INSTRUCTION: Report the number of lines containing "part", with no other words.

SUPPLIED MATERIAL:
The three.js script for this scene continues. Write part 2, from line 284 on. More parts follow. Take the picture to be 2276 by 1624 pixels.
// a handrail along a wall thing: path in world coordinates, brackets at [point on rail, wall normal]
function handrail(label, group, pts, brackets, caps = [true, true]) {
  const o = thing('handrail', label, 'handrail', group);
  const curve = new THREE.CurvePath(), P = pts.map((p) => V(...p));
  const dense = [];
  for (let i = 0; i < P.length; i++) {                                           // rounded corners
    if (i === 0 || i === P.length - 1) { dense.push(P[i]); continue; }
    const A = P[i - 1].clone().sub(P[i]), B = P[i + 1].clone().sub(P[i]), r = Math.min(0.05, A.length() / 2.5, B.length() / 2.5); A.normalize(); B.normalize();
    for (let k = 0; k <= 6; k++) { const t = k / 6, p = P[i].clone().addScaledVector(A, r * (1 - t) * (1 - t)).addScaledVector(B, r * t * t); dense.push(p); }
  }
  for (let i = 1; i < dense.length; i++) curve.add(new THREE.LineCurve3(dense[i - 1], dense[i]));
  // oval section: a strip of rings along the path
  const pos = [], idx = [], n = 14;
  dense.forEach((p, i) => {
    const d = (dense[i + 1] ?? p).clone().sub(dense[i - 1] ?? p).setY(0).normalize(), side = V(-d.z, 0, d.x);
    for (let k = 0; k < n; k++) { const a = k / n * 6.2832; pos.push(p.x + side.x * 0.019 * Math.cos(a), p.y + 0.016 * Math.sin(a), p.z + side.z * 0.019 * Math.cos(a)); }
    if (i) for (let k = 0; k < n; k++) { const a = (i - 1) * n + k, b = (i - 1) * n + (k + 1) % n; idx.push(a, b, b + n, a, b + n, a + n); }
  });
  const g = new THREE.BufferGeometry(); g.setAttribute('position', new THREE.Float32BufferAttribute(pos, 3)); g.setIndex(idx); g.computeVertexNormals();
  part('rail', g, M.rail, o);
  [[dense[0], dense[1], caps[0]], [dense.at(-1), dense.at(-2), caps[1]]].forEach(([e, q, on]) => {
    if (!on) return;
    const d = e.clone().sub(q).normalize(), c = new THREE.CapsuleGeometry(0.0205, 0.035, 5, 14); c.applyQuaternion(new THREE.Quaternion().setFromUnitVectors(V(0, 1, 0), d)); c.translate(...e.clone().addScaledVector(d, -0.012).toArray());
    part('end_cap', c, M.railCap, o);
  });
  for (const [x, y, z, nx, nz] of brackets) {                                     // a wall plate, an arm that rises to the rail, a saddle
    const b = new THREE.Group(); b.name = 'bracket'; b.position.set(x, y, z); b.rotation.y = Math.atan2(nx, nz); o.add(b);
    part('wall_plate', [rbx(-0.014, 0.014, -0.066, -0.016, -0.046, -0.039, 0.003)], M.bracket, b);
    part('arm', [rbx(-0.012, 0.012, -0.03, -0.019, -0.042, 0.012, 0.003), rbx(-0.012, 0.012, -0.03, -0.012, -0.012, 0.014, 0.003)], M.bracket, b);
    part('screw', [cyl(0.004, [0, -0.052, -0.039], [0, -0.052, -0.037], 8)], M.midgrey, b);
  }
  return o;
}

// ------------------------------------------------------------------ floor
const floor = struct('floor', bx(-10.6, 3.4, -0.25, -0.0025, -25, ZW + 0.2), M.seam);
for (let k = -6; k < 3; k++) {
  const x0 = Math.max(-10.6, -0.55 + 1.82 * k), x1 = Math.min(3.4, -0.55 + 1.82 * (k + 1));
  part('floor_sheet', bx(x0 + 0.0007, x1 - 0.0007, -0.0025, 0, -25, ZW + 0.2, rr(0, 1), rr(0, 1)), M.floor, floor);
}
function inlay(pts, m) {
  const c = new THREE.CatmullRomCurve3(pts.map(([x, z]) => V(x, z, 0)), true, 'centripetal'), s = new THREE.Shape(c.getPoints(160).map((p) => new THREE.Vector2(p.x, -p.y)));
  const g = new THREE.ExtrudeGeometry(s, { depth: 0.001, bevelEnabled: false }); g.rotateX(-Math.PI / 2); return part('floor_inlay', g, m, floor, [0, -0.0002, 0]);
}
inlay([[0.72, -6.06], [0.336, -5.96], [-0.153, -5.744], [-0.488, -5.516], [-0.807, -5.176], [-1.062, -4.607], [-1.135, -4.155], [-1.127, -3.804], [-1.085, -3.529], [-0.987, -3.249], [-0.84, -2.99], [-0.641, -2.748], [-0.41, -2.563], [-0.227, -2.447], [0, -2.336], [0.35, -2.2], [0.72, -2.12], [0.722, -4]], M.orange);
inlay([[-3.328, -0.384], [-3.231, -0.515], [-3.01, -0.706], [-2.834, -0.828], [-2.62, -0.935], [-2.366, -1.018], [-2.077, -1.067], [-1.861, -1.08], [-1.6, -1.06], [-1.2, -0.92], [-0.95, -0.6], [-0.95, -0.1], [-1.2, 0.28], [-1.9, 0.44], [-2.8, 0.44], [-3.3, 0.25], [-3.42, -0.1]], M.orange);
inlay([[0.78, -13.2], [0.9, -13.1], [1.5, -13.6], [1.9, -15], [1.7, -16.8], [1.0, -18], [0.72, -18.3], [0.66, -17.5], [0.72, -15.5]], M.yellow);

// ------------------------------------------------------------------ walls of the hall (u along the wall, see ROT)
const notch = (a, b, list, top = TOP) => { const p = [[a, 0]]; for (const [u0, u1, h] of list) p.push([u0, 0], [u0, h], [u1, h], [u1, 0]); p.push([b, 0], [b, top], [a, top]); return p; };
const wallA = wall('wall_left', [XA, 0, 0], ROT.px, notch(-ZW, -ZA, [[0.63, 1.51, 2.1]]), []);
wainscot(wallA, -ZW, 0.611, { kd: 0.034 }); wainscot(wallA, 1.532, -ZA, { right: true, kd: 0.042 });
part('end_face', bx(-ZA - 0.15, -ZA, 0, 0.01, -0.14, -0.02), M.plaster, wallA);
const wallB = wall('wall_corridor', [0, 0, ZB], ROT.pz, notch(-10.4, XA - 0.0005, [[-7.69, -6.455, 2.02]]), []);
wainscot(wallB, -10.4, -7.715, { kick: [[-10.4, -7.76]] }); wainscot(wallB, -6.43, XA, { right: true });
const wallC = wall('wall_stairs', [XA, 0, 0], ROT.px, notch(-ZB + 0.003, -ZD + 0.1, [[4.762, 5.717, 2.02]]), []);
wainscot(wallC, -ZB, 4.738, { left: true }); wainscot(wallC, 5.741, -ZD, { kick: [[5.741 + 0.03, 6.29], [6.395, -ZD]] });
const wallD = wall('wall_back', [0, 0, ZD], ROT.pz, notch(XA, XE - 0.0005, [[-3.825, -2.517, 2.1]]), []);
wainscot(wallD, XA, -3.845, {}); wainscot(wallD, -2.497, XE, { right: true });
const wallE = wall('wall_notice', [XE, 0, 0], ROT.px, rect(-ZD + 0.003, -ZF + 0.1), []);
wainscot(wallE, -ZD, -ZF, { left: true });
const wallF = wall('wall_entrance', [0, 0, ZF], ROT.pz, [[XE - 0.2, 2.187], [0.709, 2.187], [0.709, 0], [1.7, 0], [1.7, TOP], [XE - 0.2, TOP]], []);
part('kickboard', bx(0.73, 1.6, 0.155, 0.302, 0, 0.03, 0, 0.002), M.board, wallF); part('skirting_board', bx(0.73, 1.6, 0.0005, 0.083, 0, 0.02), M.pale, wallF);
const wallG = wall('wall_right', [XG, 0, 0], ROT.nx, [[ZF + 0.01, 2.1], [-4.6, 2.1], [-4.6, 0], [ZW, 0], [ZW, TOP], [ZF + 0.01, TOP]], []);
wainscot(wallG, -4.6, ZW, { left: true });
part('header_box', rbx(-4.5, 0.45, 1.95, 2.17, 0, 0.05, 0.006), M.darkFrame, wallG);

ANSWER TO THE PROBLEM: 11